Driving downtown early this morning felt strangely like a million years ago when I worked there setting type for a Quik Print shop on the bluff.  This week, though it was jury duty that had me by the bay.  I want to complain about the whole thing.  How it was uncomfortable, and boring, and we were treated like cattle.

But I can’t

I’d never made it to voir dire much less to a panel before.  And my only experience thus far had been with county or state district court.  And those experiences were, well, uncomfortable, and boring, and we were treated like cattle.   The Feds treated us courteously, with respect.  The courtroom was a meat-locker and I was happy I had my coat, but other than that we were fully coffee-and-doughnutted through the whole process.
It was not a long trial as they go.  I so wanted to hear someone burst out with, “Objection, your Honor!”  But the tone was muted and somber.  After 20 minutes of discussion in the jury room, I was “voted” presiding juror.  I don’t know why, but I hope it wasn’t just because I had the biggest moustache.  It took us most of two days to come to a unanimous decision.  (I hope that this also wasn’t just because I had the biggest moustache).  During that time we were all amazed, frustrated, irritated, and flabbergasted.  Adult stood helplessly by as Parent chided and chased Child around the room leaving me to wonder in the end if I was still OK.  But I was and once we decided, we were out of there in minutes.  I’m happy to have been a part of the process, but I’m even happier this morning to be judging only breakfast tacos.

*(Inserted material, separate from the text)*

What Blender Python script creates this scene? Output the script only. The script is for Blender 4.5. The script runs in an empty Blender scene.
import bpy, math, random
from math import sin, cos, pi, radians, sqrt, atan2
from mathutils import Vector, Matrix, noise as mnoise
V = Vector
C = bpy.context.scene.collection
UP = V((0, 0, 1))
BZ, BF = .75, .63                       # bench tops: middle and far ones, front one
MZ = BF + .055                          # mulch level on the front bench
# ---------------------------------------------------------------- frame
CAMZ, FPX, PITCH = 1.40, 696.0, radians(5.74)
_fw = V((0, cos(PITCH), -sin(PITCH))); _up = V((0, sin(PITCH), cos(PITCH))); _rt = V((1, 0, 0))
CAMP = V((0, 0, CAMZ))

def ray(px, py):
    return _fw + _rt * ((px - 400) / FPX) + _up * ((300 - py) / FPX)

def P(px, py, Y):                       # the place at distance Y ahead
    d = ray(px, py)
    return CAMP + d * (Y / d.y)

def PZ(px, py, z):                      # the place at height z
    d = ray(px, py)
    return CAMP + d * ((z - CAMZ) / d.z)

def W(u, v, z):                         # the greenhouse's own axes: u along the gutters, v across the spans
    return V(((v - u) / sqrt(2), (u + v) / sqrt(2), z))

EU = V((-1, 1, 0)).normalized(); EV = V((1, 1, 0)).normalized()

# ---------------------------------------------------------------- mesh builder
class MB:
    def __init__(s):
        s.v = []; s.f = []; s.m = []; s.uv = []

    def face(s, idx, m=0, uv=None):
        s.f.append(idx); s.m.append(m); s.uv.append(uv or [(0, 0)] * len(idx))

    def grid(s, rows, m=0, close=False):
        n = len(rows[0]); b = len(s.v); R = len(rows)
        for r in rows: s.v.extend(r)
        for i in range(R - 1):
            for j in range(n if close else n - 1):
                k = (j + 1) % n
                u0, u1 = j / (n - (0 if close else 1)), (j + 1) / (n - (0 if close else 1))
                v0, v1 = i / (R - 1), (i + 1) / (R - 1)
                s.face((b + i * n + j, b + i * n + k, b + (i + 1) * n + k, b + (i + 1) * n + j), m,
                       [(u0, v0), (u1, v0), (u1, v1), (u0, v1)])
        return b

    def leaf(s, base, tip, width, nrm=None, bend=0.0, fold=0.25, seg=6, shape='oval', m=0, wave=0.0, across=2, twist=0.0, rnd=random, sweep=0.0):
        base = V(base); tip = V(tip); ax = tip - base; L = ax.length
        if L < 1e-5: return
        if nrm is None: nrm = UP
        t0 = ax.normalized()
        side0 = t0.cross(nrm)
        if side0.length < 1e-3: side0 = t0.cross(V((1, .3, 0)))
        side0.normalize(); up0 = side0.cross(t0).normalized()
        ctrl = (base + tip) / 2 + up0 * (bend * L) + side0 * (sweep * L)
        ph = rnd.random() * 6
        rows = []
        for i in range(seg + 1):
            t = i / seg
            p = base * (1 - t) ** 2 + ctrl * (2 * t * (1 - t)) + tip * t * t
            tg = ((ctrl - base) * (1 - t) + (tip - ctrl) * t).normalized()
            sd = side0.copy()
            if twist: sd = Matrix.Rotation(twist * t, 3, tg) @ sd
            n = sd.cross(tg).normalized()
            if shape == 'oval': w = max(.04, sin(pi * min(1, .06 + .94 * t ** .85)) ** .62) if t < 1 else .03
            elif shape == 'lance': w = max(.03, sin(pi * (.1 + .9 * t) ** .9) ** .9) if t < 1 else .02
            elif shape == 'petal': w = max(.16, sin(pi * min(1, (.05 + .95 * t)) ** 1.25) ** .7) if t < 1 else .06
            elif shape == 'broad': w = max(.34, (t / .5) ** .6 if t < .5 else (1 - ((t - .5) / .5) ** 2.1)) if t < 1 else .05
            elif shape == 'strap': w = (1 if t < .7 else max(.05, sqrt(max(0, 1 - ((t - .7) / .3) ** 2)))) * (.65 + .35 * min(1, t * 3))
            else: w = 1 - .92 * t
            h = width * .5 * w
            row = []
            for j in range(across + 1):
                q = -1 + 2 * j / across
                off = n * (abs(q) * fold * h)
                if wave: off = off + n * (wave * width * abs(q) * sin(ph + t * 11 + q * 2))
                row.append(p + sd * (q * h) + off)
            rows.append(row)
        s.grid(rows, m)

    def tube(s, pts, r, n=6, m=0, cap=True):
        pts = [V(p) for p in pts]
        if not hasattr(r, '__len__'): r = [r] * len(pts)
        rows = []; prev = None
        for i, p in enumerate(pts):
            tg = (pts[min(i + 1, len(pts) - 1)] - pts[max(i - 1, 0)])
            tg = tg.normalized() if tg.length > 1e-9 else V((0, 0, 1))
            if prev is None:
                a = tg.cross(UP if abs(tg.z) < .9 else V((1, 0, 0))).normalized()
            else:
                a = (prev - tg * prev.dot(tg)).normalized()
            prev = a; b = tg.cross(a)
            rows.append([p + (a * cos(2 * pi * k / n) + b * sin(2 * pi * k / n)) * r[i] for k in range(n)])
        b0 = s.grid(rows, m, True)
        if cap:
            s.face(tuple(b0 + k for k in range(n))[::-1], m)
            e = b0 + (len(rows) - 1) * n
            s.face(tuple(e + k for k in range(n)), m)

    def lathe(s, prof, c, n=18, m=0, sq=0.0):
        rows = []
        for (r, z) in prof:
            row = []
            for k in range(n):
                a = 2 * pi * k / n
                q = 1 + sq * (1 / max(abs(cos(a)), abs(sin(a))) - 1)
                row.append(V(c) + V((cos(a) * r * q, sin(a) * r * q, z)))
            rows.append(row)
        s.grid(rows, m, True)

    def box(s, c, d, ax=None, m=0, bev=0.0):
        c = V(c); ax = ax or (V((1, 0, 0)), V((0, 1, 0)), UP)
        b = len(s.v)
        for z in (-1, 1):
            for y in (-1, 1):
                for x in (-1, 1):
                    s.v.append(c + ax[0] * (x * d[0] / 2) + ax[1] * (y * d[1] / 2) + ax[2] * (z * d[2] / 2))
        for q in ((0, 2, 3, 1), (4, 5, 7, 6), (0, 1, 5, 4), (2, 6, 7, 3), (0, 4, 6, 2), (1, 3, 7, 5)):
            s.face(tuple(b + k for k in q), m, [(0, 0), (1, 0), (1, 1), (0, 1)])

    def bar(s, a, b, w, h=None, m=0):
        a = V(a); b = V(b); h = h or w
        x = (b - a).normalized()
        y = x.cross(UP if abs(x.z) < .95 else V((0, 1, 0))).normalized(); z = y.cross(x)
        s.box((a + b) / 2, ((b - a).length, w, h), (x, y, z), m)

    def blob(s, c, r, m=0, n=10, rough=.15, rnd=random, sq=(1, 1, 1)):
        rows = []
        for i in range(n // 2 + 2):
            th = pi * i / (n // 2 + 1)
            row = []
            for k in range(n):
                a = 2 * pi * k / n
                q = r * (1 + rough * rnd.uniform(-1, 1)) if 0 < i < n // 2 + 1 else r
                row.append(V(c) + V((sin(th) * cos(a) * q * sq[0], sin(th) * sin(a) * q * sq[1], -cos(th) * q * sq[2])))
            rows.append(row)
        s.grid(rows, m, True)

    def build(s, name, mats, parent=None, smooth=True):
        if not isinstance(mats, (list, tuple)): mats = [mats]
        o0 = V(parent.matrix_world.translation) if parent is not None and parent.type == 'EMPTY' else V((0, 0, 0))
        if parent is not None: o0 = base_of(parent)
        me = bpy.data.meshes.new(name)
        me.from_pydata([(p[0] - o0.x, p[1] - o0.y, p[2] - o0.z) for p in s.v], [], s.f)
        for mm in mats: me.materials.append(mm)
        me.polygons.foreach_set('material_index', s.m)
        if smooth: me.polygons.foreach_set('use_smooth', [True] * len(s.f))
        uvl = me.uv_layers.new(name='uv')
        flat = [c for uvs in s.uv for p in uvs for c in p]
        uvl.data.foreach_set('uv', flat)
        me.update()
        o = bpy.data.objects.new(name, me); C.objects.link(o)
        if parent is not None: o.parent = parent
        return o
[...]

.22 AC Vent in front window

.22 AC vent in front window

And El Rodeo de Jalisco was guilty of being good.  I ordered a nopalitos con huevos a la Mexicana on flour and a barbacoa con cebolla y cilantro on corn.  The barbacoa was typical, good but not out of the ordinary.  It was served with the freshest white onion and cilantro.  The corn tortilla was good but a bit more firm than optimal.  The star was the nopalitos taco.  The pear was soft and slightly acidic as if pickled.  But the slices were delicious in the taquito – not overshadowed at all by the generous mix of eggs, fresh onion, tomatoes, and peppers.  The whole business was wrapped in an excellent flour tort.  Of the two salsas, the almost excessively hot green was A+ material, the ranchero sauce, not so much.  I probably drank more coffee than I needed while we talked and bore witness to the cold outside via our .22 window vent.  Still, me gusto mucho!